Marx fuse alcuni aspetti delle teorie di Hegel e di Feuerbach, ma indicando il luogo di nascita dell’a. non più nella religione o nella filosofia, bensì nella società capitalistica moderna. Nella società del mercato, lo scambio dei prodotti richiede, di fatto, l’eguagliamento dei diversi lavori dei produttori. Ma il lavoro umano eguale o astratto, che è presupposto e risultato dello scambio, implica che la forza lavorativa umana sia considerata e calcolata a prescindere dagli individui reali. In tal modo, la forza lavorativa viene trasformata in un’entità a sé, diviene cioè valore delle merci, qualcosa d’indipendente dai produttori e che li fronteggia e li domina. Questo rapporto capovolto è chiamato da Marx il ‘feticismo’ delle merci. Il mondo delle cose appare animato di vita propria, cioè personificato; il mondo dei soggetti umani, viceversa, appare ‘reificato’, cioè ridotto a rapporti tra cose. L’a. culmina, per Marx, nel lavoro salariato, cioè nello scambio tra capitale e lavoro, dove il capitale, che è un prodotto del lavoro, appare assoggettare e soggiogare a sé ciò da cui deriva e il lavoratore diventa una semplice appendice di ciò che esso stesso ha prodotto.
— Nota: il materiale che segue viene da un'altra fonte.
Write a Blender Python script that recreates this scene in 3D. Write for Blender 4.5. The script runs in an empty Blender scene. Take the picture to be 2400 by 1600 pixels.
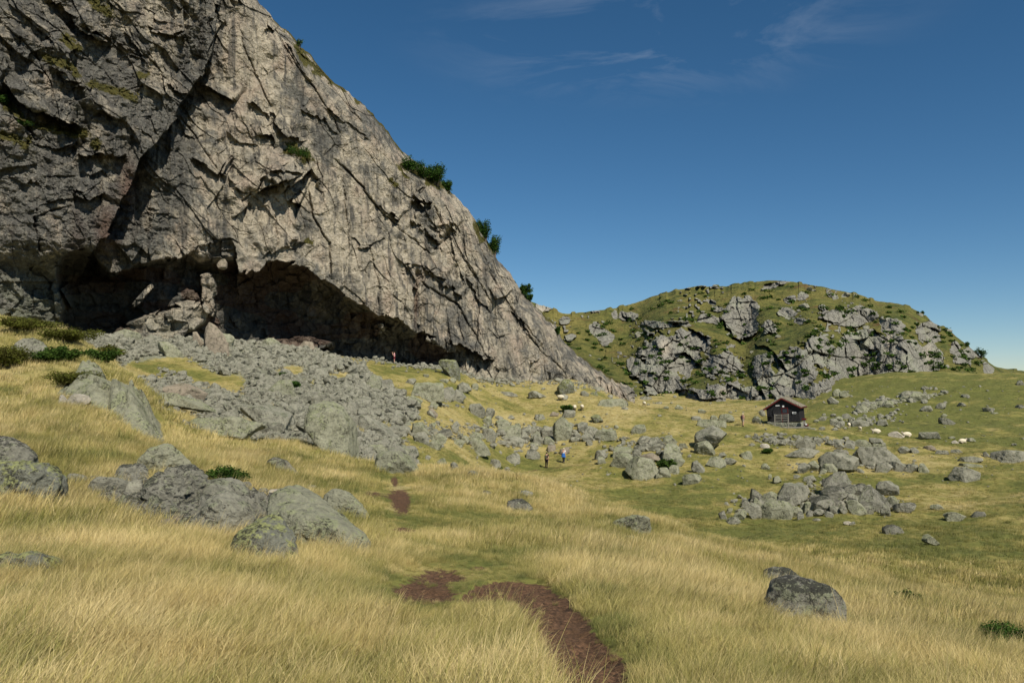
import bpy, bmesh, math, random
import numpy as np
from mathutils import Vector, Matrix
S = bpy.context.scene
COL = S.collection
R = math.radians
random.seed(7)
# ------------------------------------------------------------------ camera, sky, sun, exposure
F = 1867.0                      # focal length in pixels of a 2400 px wide picture (28 mm lens)
TH = math.atan(100 / F)         # camera looks slightly upwards
cam_d = bpy.data.cameras.new('camera'); cam = bpy.data.objects.new('camera', cam_d); COL.objects.link(cam)
cam_d.lens = 28.0; cam_d.sensor_width = 36.0; cam_d.clip_start = 0.1; cam_d.clip_end = 20000
cam.location = (0, 0, 0); cam.rotation_euler = (math.pi / 2 + TH, 0, 0)
S.camera = cam
SUN_AZ, SUN_EL = 150.0, 47.0    # clockwise from +Y (the view direction): behind and to the right of the camera
w = bpy.data.worlds.new("World"); S.world = w; w.use_nodes = True
wt = w.node_tree; wt.nodes.clear()
def wn(t, **k):
    n = wt.nodes.new(t)
    for a, b in k.items(): setattr(n, a, b)
    return n
sky = wn('ShaderNodeTexSky', sky_type='NISHITA', sun_disc=False, sun_elevation=R(SUN_EL), sun_rotation=R(SUN_AZ),
         altitude=2600.0, air_density=1.0, dust_density=0.0, ozone_density=2.2)
bgn = wn('ShaderNodeBackground'); wo = wn('ShaderNodeOutputWorld')
bgn.inputs[1].default_value = 0.074
tc = wn('ShaderNodeTexCoord'); mp = wn('ShaderNodeMapping'); mp.inputs['Scale'].default_value = (2.2, 2.2, 9.0)
mp.inputs['Rotation'].default_value = (0.0, R(-9), 0.0)
cn = wn('ShaderNodeTexNoise'); cn.inputs['Scale'].default_value = 2.1; cn.inputs['Detail'].default_value = 9; cn.inputs['Roughness'].default_value = 0.62
cn.inputs['Distortion'].default_value = 0.9
cr = wn('ShaderNodeMapRange'); cr.inputs['From Min'].default_value = 0.47; cr.inputs['From Max'].default_value = 0.85
wt.links.new(tc.outputs['Generated'], mp.inputs[0]); wt.links.new(mp.outputs[0], cn.inputs['Vector']); wt.links.new(cn.outputs[0], cr.inputs[0])
# thin cirrus lives in one patch of the sky, around a direction
dt = wn('ShaderNodeVectorMath', operation='SUBTRACT'); cd = Vector((0.17, 0.90, 0.40)).normalized(); dt.inputs[1].default_value = cd
ds = wn('ShaderNodeVectorMath', operation='MULTIPLY'); ds.inputs[1].default_value = (3.4, 2.0, 13.0)
dl = wn('ShaderNodeVectorMath', operation='LENGTH')
dr = wn('ShaderNodeMapRange', interpolation_type='SMOOTHSTEP'); dr.inputs['From Min'].default_value = 0.15; dr.inputs['From Max'].default_value = 1.15
dr.inputs['To Min'].default_value = 1; dr.inputs['To Max'].default_value = 0
wt.links.new(tc.outputs['Generated'], dt.inputs[0]); wt.links.new(dt.outputs[0], ds.inputs[0]); wt.links.new(ds.outputs[0], dl.inputs[0]); wt.links.new(dl.outputs['Value'], dr.inputs[0])
mu = wn('ShaderNodeMath', operation='MULTIPLY'); wt.links.new(cr.outputs[0], mu.inputs[0]); wt.links.new(dr.outputs[0], mu.inputs[1])
mx = wn('ShaderNodeMix', data_type='RGBA'); mx.inputs[7].default_value = (5.6, 6.4, 7.6, 1)
mu2 = wn('ShaderNodeMath', operation='MULTIPLY'); mu2.inputs[1].default_value = 0.45
wt.links.new(mu.outputs[0], mu2.inputs[0]); wt.links.new(mu2.outputs[0], mx.inputs[0]); hs_ = wn('ShaderNodeHueSaturation'); hs_.inputs['Saturation'].default_value = 1.24; hs_.inputs['Hue'].default_value = 0.493; wt.links.new(sky.outputs[0], hs_.inputs['Color']); wt.links.new(hs_.outputs[0], mx.inputs[6])
wt.links.new(mx.outputs[2], bgn.inputs[0]); wt.links.new(bgn.outputs[0], wo.inputs[0])
sun_d = bpy.data.lights.new('sun', 'SUN'); sun_d.energy = 4.8; sun_d.angle = R(0.53); sun_d.color = (1.0, 0.94, 0.83)
sun = bpy.data.objects.new('sun', sun_d); COL.objects.link(sun)
sv = Vector((math.sin(R(SUN_AZ)) * math.cos(R(SUN_EL)), math.cos(R(SUN_AZ)) * math.cos(R(SUN_EL)), math.sin(R(SUN_EL))))
sun.rotation_euler = sv.to_track_quat('Z', 'Y').to_euler(); sun.location = (40, -40, 60)
S.view_settings.view_transform = 'Standard'; S.view_settings.look = 'None'; S.view_settings.exposure = 0.15; S.view_settings.gamma = 1.0
S.cycles.max_bounces = 6; S.cycles.diffuse_bounces = 2; S.cycles.transparent_max_bounces = 8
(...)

Una ripresa e uno sviluppo significativo della concezione marxiana dell’a. è contenuta nell’opera giovanile di Lukács Storia e coscienza di classe (1923), in cui, tuttavia, il concetto marxiano di a. è reinterpretato in termini hegeliani. Lo scandalo dell’a. non risiede più nel fatto che il lavoro si oggettivi in un prodotto che ha la forma di merce, bensì nel fatto che esista un’oggettività naturale, esterna e indipendente dalla soggettività pensante. Questa svolta segnata da Lukács ha influenzato profondamente molte concezioni contemporanee dell’alienazione. Nell’esistenzialismo, per es., dove pure il termine non compare espressamente, alcuni dei significati implicati da esso si trovano nell’analisi di quella che Heidegger ha chiamato ‘esistenza inautentica’: quel tipo di esistenza in cui l’uomo vive immerso nell’universo delle cose. È un mondo reificato: il mondo fisico-naturale che ci esibisce la scienza e in cui trova il suo appagamento sia la nostra propensione al dominio della natura sia il bisogno di sicurezza che caratterizza ciò che Heidegger chiama anche ‘quotidianità’. Quest’esistenza inautentica è il regno dell’anonimato.
Un’analisi dell’a., incentrata sulla critica della scienza e della tecnica, s’incontra anche negli autori della cosiddetta scuola di Francoforte (M. Horkheimer, T.W. Adorno e H. Marcuse). Qui l’obiettivo della critica, più che il capitalismo in quanto tale, è la società industriale moderna, con la sua razionalità impersonale, integratrice e falsamente tollerante.
Nel suo uso sociologico più generale il termine a. denota un estraniamento o una separazione della personalità individuale da alcuni aspetti del mondo dell’esperienza. Di qui l’a. dell’operaio alla catena di montaggio; l’a. del singolo in una società di massa spersonalizzante che distrugge le comunità locali, le associazioni volontarie, i gruppi primari; l’a. dell’individuo che interiorizza solo parzialmente le norme di comportamento richieste dalla cultura societaria e che quindi non è in grado di conformare i suoi bisogni-disposizioni alle aspettative di ruolo che essa sviluppa. Solo negli anni 1960 si è compiuto qualche serio tentativo di definire l’a. in termini univoci e in qualche modo operativi identificando cinque significati, o dimensioni, dell’a. (impotenza, mancanza di senso, mancanza di norme, isolamento, auto-estraniamento) misurabili con diverse scale di atteggiamento.